## [Your objective]
Copy the data below exactly.

-- Start of Dataset excerpt --

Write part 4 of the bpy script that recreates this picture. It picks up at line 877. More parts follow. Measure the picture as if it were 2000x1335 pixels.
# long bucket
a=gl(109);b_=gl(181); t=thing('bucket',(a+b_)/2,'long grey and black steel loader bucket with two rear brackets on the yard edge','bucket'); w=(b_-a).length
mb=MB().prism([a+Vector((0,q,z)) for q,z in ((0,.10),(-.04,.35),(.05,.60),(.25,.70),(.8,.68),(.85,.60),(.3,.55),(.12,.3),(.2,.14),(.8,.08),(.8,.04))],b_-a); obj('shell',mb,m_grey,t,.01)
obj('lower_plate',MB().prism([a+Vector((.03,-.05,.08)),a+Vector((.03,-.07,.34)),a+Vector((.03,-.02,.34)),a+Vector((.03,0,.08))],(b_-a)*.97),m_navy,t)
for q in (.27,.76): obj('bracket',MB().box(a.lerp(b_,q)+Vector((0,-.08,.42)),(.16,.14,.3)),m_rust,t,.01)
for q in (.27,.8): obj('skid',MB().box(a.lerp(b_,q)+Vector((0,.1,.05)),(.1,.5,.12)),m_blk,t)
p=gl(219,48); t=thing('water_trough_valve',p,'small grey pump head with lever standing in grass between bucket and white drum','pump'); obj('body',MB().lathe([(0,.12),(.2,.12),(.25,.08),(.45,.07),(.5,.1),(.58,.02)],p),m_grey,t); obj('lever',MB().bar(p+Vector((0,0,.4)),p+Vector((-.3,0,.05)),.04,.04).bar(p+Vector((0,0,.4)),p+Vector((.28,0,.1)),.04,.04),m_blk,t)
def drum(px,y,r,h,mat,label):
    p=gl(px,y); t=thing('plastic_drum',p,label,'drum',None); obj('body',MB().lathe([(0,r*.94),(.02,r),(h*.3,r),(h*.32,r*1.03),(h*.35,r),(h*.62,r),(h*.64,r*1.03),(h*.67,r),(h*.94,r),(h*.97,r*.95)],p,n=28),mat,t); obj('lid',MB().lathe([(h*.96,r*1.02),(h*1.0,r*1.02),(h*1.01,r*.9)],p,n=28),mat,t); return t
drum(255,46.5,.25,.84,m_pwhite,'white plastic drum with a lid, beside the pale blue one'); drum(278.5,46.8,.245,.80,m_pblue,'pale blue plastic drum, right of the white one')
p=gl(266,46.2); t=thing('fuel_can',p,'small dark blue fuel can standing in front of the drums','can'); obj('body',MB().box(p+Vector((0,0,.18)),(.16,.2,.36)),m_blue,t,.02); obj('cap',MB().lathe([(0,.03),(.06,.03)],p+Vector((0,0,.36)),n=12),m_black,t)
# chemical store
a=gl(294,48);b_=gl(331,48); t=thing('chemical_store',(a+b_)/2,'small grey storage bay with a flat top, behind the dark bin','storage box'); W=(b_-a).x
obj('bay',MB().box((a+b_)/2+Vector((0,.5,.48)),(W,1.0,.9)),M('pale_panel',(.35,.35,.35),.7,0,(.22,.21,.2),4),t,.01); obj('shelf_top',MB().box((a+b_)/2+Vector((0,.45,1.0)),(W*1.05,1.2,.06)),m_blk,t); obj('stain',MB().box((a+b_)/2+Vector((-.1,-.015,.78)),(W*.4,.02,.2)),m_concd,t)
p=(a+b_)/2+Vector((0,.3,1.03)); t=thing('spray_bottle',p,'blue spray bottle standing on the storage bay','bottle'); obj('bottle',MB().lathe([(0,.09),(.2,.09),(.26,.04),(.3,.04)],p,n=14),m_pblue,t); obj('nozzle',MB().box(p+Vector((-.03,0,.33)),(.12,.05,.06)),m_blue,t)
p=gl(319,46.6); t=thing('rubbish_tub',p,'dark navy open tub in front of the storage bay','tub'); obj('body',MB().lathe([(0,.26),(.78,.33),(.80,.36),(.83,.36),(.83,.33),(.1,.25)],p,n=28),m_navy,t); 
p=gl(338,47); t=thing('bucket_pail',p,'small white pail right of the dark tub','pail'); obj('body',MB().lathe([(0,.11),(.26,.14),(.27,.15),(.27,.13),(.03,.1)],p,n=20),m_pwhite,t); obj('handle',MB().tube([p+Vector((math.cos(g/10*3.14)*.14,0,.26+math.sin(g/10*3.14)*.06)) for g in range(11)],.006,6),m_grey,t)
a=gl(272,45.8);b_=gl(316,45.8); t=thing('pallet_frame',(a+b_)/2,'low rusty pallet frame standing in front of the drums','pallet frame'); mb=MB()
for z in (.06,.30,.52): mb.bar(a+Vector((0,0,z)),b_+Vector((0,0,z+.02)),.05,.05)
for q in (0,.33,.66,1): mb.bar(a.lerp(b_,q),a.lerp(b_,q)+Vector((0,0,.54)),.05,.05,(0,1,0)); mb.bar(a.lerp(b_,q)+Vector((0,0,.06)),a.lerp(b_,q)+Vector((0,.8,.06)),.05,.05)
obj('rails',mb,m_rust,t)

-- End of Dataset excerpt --

## [Answer to the problem]
Write part 4 of the bpy script that recreates this picture. It picks up at line 877. More parts follow. Measure the picture as if it were 2000x1335 pixels.
# long bucket
a=gl(109);b_=gl(181); t=thing('bucket',(a+b_)/2,'long grey and black steel loader bucket with two rear brackets on the yard edge','bucket'); w=(b_-a).length
mb=MB().prism([a+Vector((0,q,z)) for q,z in ((0,.10),(-.04,.35),(.05,.60),(.25,.70),(.8,.68),(.85,.60),(.3,.55),(.12,.3),(.2,.14),(.8,.08),(.8,.04))],b_-a); obj('shell',mb,m_grey,t,.01)
obj('lower_plate',MB().prism([a+Vector((.03,-.05,.08)),a+Vector((.03,-.07,.34)),a+Vector((.03,-.02,.34)),a+Vector((.03,0,.08))],(b_-a)*.97),m_navy,t)
for q in (.27,.76): obj('bracket',MB().box(a.lerp(b_,q)+Vector((0,-.08,.42)),(.16,.14,.3)),m_rust,t,.01)
for q in (.27,.8): obj('skid',MB().box(a.lerp(b_,q)+Vector((0,.1,.05)),(.1,.5,.12)),m_blk,t)
p=gl(219,48); t=thing('water_trough_valve',p,'small grey pump head with lever standing in grass between bucket and white drum','pump'); obj('body',MB().lathe([(0,.12),(.2,.12),(.25,.08),(.45,.07),(.5,.1),(.58,.02)],p),m_grey,t); obj('lever',MB().bar(p+Vector((0,0,.4)),p+Vector((-.3,0,.05)),.04,.04).bar(p+Vector((0,0,.4)),p+Vector((.28,0,.1)),.04,.04),m_blk,t)
def drum(px,y,r,h,mat,label):
    p=gl(px,y); t=thing('plastic_drum',p,label,'drum',None); obj('body',MB().lathe([(0,r*.94),(.02,r),(h*.3,r),(h*.32,r*1.03),(h*.35,r),(h*.62,r),(h*.64,r*1.03),(h*.67,r),(h*.94,r),(h*.97,r*.95)],p,n=28),mat,t); obj('lid',MB().lathe([(h*.96,r*1.02),(h*1.0,r*1.02),(h*1.01,r*.9)],p,n=28),mat,t); return t
drum(255,46.5,.25,.84,m_pwhite,'white plastic drum with a lid, beside the pale blue one'); drum(278.5,46.8,.245,.80,m_pblue,'pale blue plastic drum, right of the white one')
p=gl(266,46.2); t=thing('fuel_can',p,'small dark blue fuel can standing in front of the drums','can'); obj('body',MB().box(p+Vector((0,0,.18)),(.16,.2,.36)),m_blue,t,.02); obj('cap',MB().lathe([(0,.03),(.06,.03)],p+Vector((0,0,.36)),n=12),m_black,t)
# chemical store
a=gl(294,48);b_=gl(331,48); t=thing('chemical_store',(a+b_)/2,'small grey storage bay with a flat top, behind the dark bin','storage box'); W=(b_-a).x
obj('bay',MB().box((a+b_)/2+Vector((0,.5,.48)),(W,1.0,.9)),M('pale_panel',(.35,.35,.35),.7,0,(.22,.21,.2),4),t,.01); obj('shelf_top',MB().box((a+b_)/2+Vector((0,.45,1.0)),(W*1.05,1.2,.06)),m_blk,t); obj('stain',MB().box((a+b_)/2+Vector((-.1,-.015,.78)),(W*.4,.02,.2)),m_concd,t)
p=(a+b_)/2+Vector((0,.3,1.03)); t=thing('spray_bottle',p,'blue spray bottle standing on the storage bay','bottle'); obj('bottle',MB().lathe([(0,.09),(.2,.09),(.26,.04),(.3,.04)],p,n=14),m_pblue,t); obj('nozzle',MB().box(p+Vector((-.03,0,.33)),(.12,.05,.06)),m_blue,t)
p=gl(319,46.6); t=thing('rubbish_tub',p,'dark navy open tub in front of the storage bay','tub'); obj('body',MB().lathe([(0,.26),(.78,.33),(.80,.36),(.83,.36),(.83,.33),(.1,.25)],p,n=28),m_navy,t); 
p=gl(338,47); t=thing('bucket_pail',p,'small white pail right of the dark tub','pail'); obj('body',MB().lathe([(0,.11),(.26,.14),(.27,.15),(.27,.13),(.03,.1)],p,n=20),m_pwhite,t); obj('handle',MB().tube([p+Vector((math.cos(g/10*3.14)*.14,0,.26+math.sin(g/10*3.14)*.06)) for g in range(11)],.006,6),m_grey,t)
a=gl(272,45.8);b_=gl(316,45.8); t=thing('pallet_frame',(a+b_)/2,'low rusty pallet frame standing in front of the drums','pallet frame'); mb=MB()
for z in (.06,.30,.52): mb.bar(a+Vector((0,0,z)),b_+Vector((0,0,z+.02)),.05,.05)
for q in (0,.33,.66,1): mb.bar(a.lerp(b_,q),a.lerp(b_,q)+Vector((0,0,.54)),.05,.05,(0,1,0)); mb.bar(a.lerp(b_,q)+Vector((0,0,.06)),a.lerp(b_,q)+Vector((0,.8,.06)),.05,.05)
obj('rails',mb,m_rust,t)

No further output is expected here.